C’est sans doute une première que de faire chanter plusieurs solistes dans les positions les plus invraisemblables, toujours justifiées sur le plan dramatique. Telle, la remarquable Lucile Richardot, figurant la Nuit, à trois ou quatre mètres du sol, dès la première veille. Tel autre devient acrobate-porteur, ou chante au sommet d’une colonne humaine, verticale… Chacun des chanteurs, plus particulièrement les voix de femmes, aux interventions les plus nombreuses et valorisantes, se livre totalement.
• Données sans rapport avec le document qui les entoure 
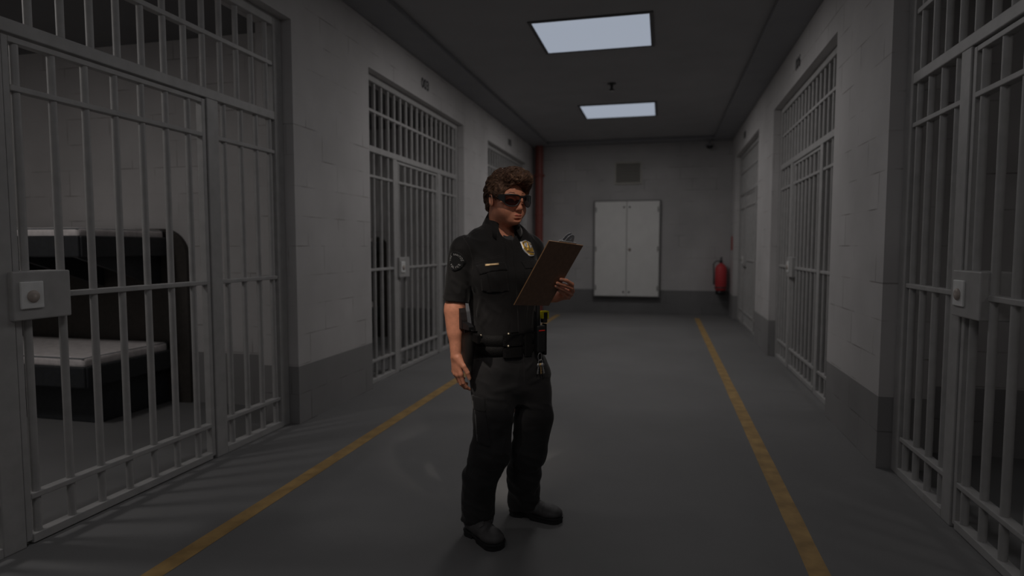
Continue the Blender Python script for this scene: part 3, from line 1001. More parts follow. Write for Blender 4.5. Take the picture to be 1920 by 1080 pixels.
RT = [A(*(-0.2335, -0.1500, 0.8417)), A(*(-0.2069, -0.1700, 0.8092)), A(*(-0.1914, -0.1720, 0.7807)), A(*(-0.1835, -0.1680, 0.7557))]
HRI += finger_items(RT, [0.015, 0.0125, 0.0105, 0.0085], 0.014)
ARM_R = Field(HRI)

# the clipboard's own axes: across, down, towards its reader
CB_C = A(0.1637, -0.28, 1.2238); CB_W = nrm((0.6772, 0.7314, -0.0804)); CB_L = A(-0.4404, 0.3154, -0.8406)
CB_L = nrm(CB_L - CB_W * (CB_L @ CB_W)); CB_N = np.cross(CB_W, CB_L)
CBW, CBH, CBT = 0.115, 0.160, 0.0024     # half sizes and half thickness
# left hand: fingers lie across the back of the board, palm behind its edge
HLI = [(rc(ELL, WRL, 0.043, 0.0250), 0, 'u'), (rc(SHL, ELL, 0.055, 0.044), 0.02, 'u')]
LF = [
    [A(*(0.2790, -0.1046, 1.1490)), A(*(0.2759, -0.1481, 1.1759)), A(*(0.2454, -0.1957, 1.1952)), A(*(0.2198, -0.2232, 1.2017))],
    [A(*(0.2829, -0.0902, 1.1407)), A(*(0.2735, -0.1365, 1.1584)), A(*(0.2369, -0.1869, 1.1740)), A(*(0.2043, -0.2234, 1.1850))],
    [A(*(0.2785, -0.0738, 1.1248)), A(*(0.2668, -0.1201, 1.1344)), A(*(0.2323, -0.1725, 1.1537)), A(*(0.1996, -0.2147, 1.1710))],
    [A(*(0.2688, -0.0604, 1.1102)), A(*(0.2559, -0.1083, 1.1165)), A(*(0.2354, -0.1497, 1.1342)), A(*(0.2139, -0.1812, 1.1507))],
]
for j, (ch, r) in enumerate(zip(LF, (0.98, 1.02, 0.98, 0.86))):
    HLI.append((rc(WRL + (ch[0] - WRL) * 0.15, ch[0], 0.0155, 0.0110), 0.012, 'u'))
for ch, r in zip(LF, (0.98, 1.02, 0.98, 0.86)):
    HLI += finger_items(ch, [0.0102 * r, 0.0092 * r, 0.0084 * r, 0.0068 * r], 0.004)
LT = [WRL + CB_N * 0.012 + (LF[0][0] - WRL) * 0.25, A(*(0.2539, -0.0591, 1.1410)), A(*(0.2240, -0.1261, 1.1650)), A(*(0.1955, -0.1898, 1.1831))]
HLI += finger_items(LT, [0.014, 0.0125, 0.0110, 0.0088], 0.012)
ARM_L = Field(HLI)

# legs: hip, knee, ankle
HIPR, KNR, ANR = A(*(-0.0818, -0.0550, 0.7794)), A(*(-0.0868, -0.1500, 0.4355)), A(*(-0.1514, -0.1000, 0.0896))
HIPL, KNL, ANL = A(*(0.0643, 0.0450, 0.7597)), A(*(0.0836, -0.0300, 0.3961)), A(*(0.0640, 0.1200, 0.0685))
TROUSER_RINGS = [C4((-0.0175, 0.0000, 0.9115), 0.0, 0.158, 0.124), C4((-0.0125, 0.0000, 0.8452), 0.0, 0.165, 0.131), C4((-0.0075, 0.0000, 0.7685), 0.004, 0.176, 0.140), C4((0.0001, 0.0000, 0.6864), 0.004, 0.176, 0.136),
                 C4((0.0052, 0.0000, 0.6143), 0.002, 0.150, 0.110)]
body_it = [(loft(TORSO_RINGS, PH, 2.3, -0.014), 0, 'u'), (loft(TROUSER_RINGS[:4], PH, 2.3, -0.022), 0.02, 'u')]
for h_, k_, a_ in ((HIPR, KNR, ANR), (HIPL, KNL, ANL)):
    body_it += [(rc(h_, k_, 0.064, 0.050), 0.01, 'u'), (rc(k_, a_, 0.050, 0.038), 0.01, 'u')]
TRUNK = Field(body_it)
BODY = Field([(TRUNK.prim(), 0, 'u'), (HEAD.prim(), 0.012, 'u'), (ARM_R.prim(), 0.02, 'u'), (ARM_L.prim(), 0.02, 'u')])
gz = np.r_[np.arange(0.05, 0.62, 0.008), np.arange(0.62, 1.02, 0.0026), np.arange(1.02, 1.38, 0.003), np.arange(1.38, 1.75, 0.0019)]
P, F = surface_nets(BODY, np.arange(-0.34, 0.34, 0.0023), np.arange(-0.42, 0.30, 0.0023), gz)
cen = P[F].mean(1)
hc = (cen - HO) @ HR.T
lipm = (ell((0.0970, 0.0075, -0.0690), (0.0095, 0.0135, 0.0054))[0](hc) < 0) | (ell((0.0970, -0.0075, -0.0690), (0.0095, 0.0135, 0.0054))[0](hc) < 0) | (ell((0.0955, 0, -0.0795), (0.0105, 0.0175, 0.0062))[0](hc) < 0)
body = skin('body', P, F, [M['skin'], M['lip']], mi=lipm.astype(int))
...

Les fragments d’opéras italiens introduits dans le ballet par Sébastien Daucé figurent parmi les sommets musicaux de la soirée : la Déjanire de Déborah Cachet, la Vénus de Caroline Dangin-Bardot, la Junon d’Ilektra Platiopoulou, l’Eurydice de Caroline Weynants sont splendides. La distance stylistique est évidente d’avec les airs et récitatifs du ballet, non moins admirables. La déclamation du français à la Champmeslé, avec l’affectation, la pompe requises, nous réjouit. La qualité des chœurs, des ensembles, est extraordinaire : si les noms ne sont pas mentionnés dans le présent compte-rendu, c’est faute de place, car chacun le mériterait. Sébastien Daucé dirige du clavecin-positif un ensemble aux couleurs ravissantes et variées, frémissant, poétique, puissant.